It’s hard to recognize a revolution when you were born in one and it’s all you know.
Some happen in a day; some take hundreds of years. Which one are we in the middle of?
The industrial revolution? When did it start? Did it end or will it ever? We keep adding chapters, steam, electricity, computers, AI — no one knows what’s next.
The American Revolution, when did it start, sometime around 1775. When did it end? What do you call an end? Cornwallis’ surrender, approving the Constitution, the end of the Confederacy, or is it still going on?
Thomas Jefferson believed that a small rebellion was sometimes necessary for the health of a republic. He also believed that a lack of rebellion could lead to the death of public liberty. “The tree of liberty must be refreshed from time to time with the blood of patriots and tyrants.” He believed that a revolution every 20 years was needed, but then what defines a revolution? Is it the loss of blood?
The men we call founders were the oligarchs of their time, but refined, enlightened, in their ways. They all owned property, and many owned slaves, but they saw a vision of a better way where everyone could contribute their ideas, not just their sweat.
In our 250-year history, we have seen bloody revolutions and bloodless ones. Many were localized.
In 1828, Andrew Jackson, a rugged frontiersman and soldier, was elected and made some states’ rights changes in the normalcy. His most infamous act was to abandon any pretense of assimilation with the native Americans and forced many to move west. One might call that a second revolution.
Jackson refused to enforce the Supreme Court ruling in Worcester v. Georgia that recognized Cherokee sovereignty. He made an end to any efforts at Indian assimilation. Hardly any white people were affected. The Trail of Tears was a revolution to the thousands of “civilized tribe” Indians who marched 1,000 miles from green woodland to dry prairie Indian territory, now Oklahoma.
A more obvious revolution was started officially in 1862 when South Carolina militia fired on Fort Sumpter. Lincoln responded to preserve the Union and we engaged in the Civil War, sometimes called the second American revolution. Eleven southern states rebelled against what they considered loss of states’ rights. Exactly what states’ rights means is unclear, but it seems to apply to the ruling oligarchy, an old boy’s network of influential landowners, rather than the people collectively. The Union prevailed, and the Constitution was amended to better comply with the Declaration of Independence and its own preamble.

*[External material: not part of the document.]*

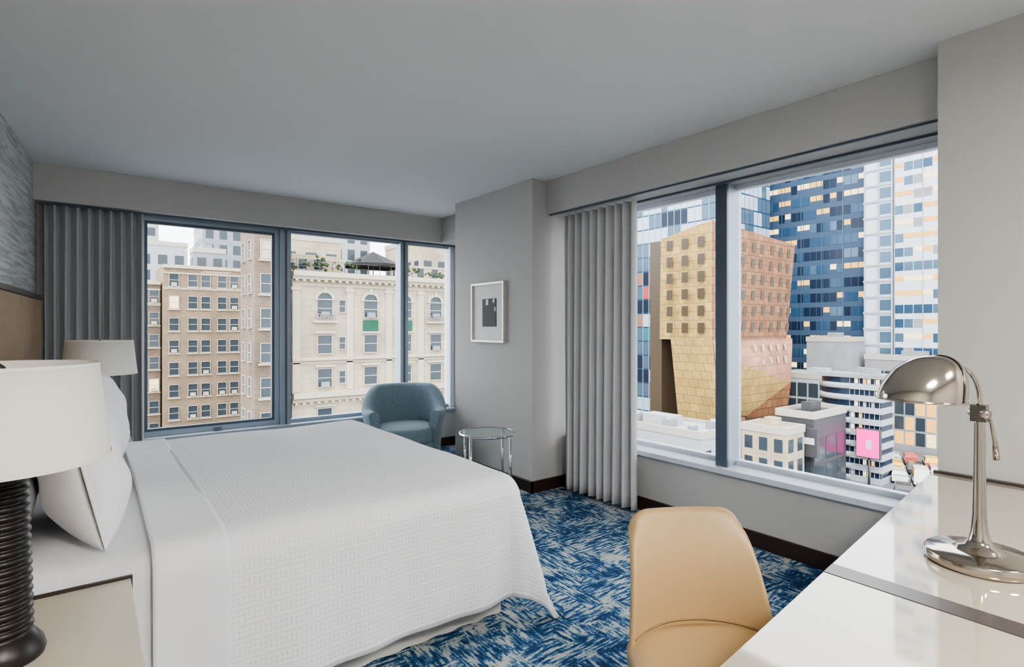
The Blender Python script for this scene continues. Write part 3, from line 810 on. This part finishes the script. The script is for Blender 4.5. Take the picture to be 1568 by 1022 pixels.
# ground with an avenue running obliquely between the blocks
U=Vector((46.5,18.,0)).normalized(); V_=Vector((-U.y,U.x,0)); O=Vector((80,20.6,G))
b=MB(); b.box((-60,-80,G-.5),(260,260,G),0)
def strip(t0,t1,s0,s1,h,mi):
    p=[O+U*t0+V_*s0,O+U*t1+V_*s0,O+U*t1+V_*s1,O+U*t0+V_*s1]; b.prism([(q.x,q.y) for q in p],G,G+h,mi)
strip(9,34,5.0,6.8,.15,1); strip(0,38,-9,-5.2,.15,1)
for i in range(11): strip(i*3.2,i*3.2+1.6,-.1,.1,.02,2); strip(i*3.2,i*3.2+1.6,2.2,2.35,.02,2)
for i in range(9): strip(0,2.6,-4.6+i*1.05,-4.1+i*1.05,.02,2)
b.build('city_street_ground',['asphalt','walk','whitem'])
paint=[mat('car_paint_%s'%n,c,.25,coat=.8) for n,c in (('white',(.6,.6,.6)),('yellow',(.7,.38,.02)),('black',(.03,.03,.03)),('silver',(.35,.37,.4)),('red',(.4,.03,.03)))]
def car(t,s_,fl,k,van=False):
    b=MB(); W=1.85;hh=2.3 if van else 1.45
    body=[(-2.3,.35),(-2.3,.85),(-1.9,.95),(-1.3,hh),( .7 if not van else 1.6,hh),(1.4 if not van else 2.0,.98),(2.2,.85),(2.3,.35)]
    pos=O+U*t+V_*s_; x,y=pos.x,pos.y; ang=math.atan2(U.y,U.x)+(pi if fl else 0)
    n=len(body); R=Matrix.Rotation(ang,4,'Z')
    T=lambda p:tuple(Vector((x,y,G+.02))+ (R@Vector(p)))
    vs=[T((a,s*W/2*(1 if zz<1 else .86),zz)) for s in (-1,1) for a,zz in body]
    b.add(vs,[tuple(range(n)),tuple(range(2*n-1,n-1,-1))]+[(i,n+i,n+(i+1)%n,(i+1)%n) for i in range(n)],0)
    for s in (-1,1):
        b.add([T((-1.5,s*.93,.98)),T((1.2,s*.93,.98)),T((.7,s*.84,hh-.12)),T((-1.2,s*.84,hh-.12))],[(0,1,2,3)],1)
        for a in (-1.45,1.45):
            p0=Vector(T((a,s*.75,.33)));p1=Vector(T((a,s*.95,.33))); b.tube([p0,p1],.34,14,2)
    b.add([T((1.38,-.75,1.0)),T((1.38,.75,1.0)),T((.78,.72,hh-.08)),T((.78,-.72,hh-.08))],[(0,1,2,3)],1)
    for s in (-.6,.6): b.add([T((-2.32,s-.2,.6)),T((-2.32,s+.2,.6)),T((-2.32,s+.2,.8)),T((-2.32,s-.2,.8))],[(0,3,2,1)],3)
    return b.build('van' if van else 'car',[paint[k],'wg','black','red'])
for (t,s,fl,k,v) in ((6,-1.3,0,2,0),(12,-1.3,0,0,0),(18,-1.3,0,3,0),(24.5,-1.3,0,1,0),(9,-3.7,0,0,1),(16,-3.7,0,3,0),(23,-3.7,0,2,0),(29,-3.7,0,0,1),(5,1.2,1,3,0),(11.5,1.2,1,0,1),(18.5,1.2,1,2,0),(25,1.2,1,4,0),(4,3.6,1,2,0),(12,3.6,1,0,0),(18,3.6,1,1,0),(24.5,3.6,1,3,0)):
    car(t,s,fl,k,bool(v))

# ---------------------------------------------------------------- world + sun
w=bpy.data.worlds.new('world'); scene.world=w; w.use_nodes=True; nt=w.node_tree
bg=nt.nodes['Background']; bg.inputs[0].default_value=(.92,.96,1,1); bg.inputs[1].default_value=3.5
s=bpy.data.lights.new('sun','SUN'); s.energy=2.2; s.angle=.2; s.color=(1,.93,.82)
so=bpy.data.objects.new('sun',s); scene.collection.objects.link(so)
so.rotation_euler=Vector((.55,.26,-.72)).to_track_quat('-Z','Y').to_euler(); so.location=(0,0,30)

# ---------------------------------------------------------------- camera
cd=bpy.data.cameras.new('camera'); cd.sensor_width=36; cd.lens=845/1568*36; cd.shift_y=-9/1568; cd.clip_end=1000; cd.clip_start=.05
co=bpy.data.objects.new('camera',cd); co.location=(0,0,1.4); co.rotation_euler=(pi/2,0,-math.radians(37.5)); scene.collection.objects.link(co)
scene.camera=co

An uprising occurred in 1921. The Black Wall Street massacre was a 2-day-long Jim Crow terrorist oligarchy attack. Since the people affected were not white and not near the main centers of power, it was mostly ignored for 100 years. Fortunately, it lacked momentum.
World War II ended in 1945, the UN was founded, and the world entered a long term of general peace and prosperity.
Harry Truman started another chapter in the American revolution when he desegregated the U.S. armed forces. This was as close to a bloodless revolution as possible. Suddenly, a major institution where much decision making was race based had to learn a new way.
Presidents respected judicial decisions. It took time for the powers to adapt, but it created a model for further steps toward equality, school desegregation, voting rights and civil rights progress. America got involved in more and more foreign wars that dominated the news, but did not seem to have much relevance on main street, unless a protest aroused the police.
In 1991 the Soviet Union cracked; it looked like we were on the road to the promised land. Jan. 6, 2021, an unruly mob assaulted the U.S. Capitol, and nothing has been the same since. The guardians of truth were suddenly the enemies of the people. The civil servants, who kept things working that no one thinks about, until they stop, were discredited. Federal responsibilities were dumped on the individual states, some of which were still dominated by the traditional conservative oligarchy.
We are learning that our legal system has become an informal process to decide who can hire the most lawyers.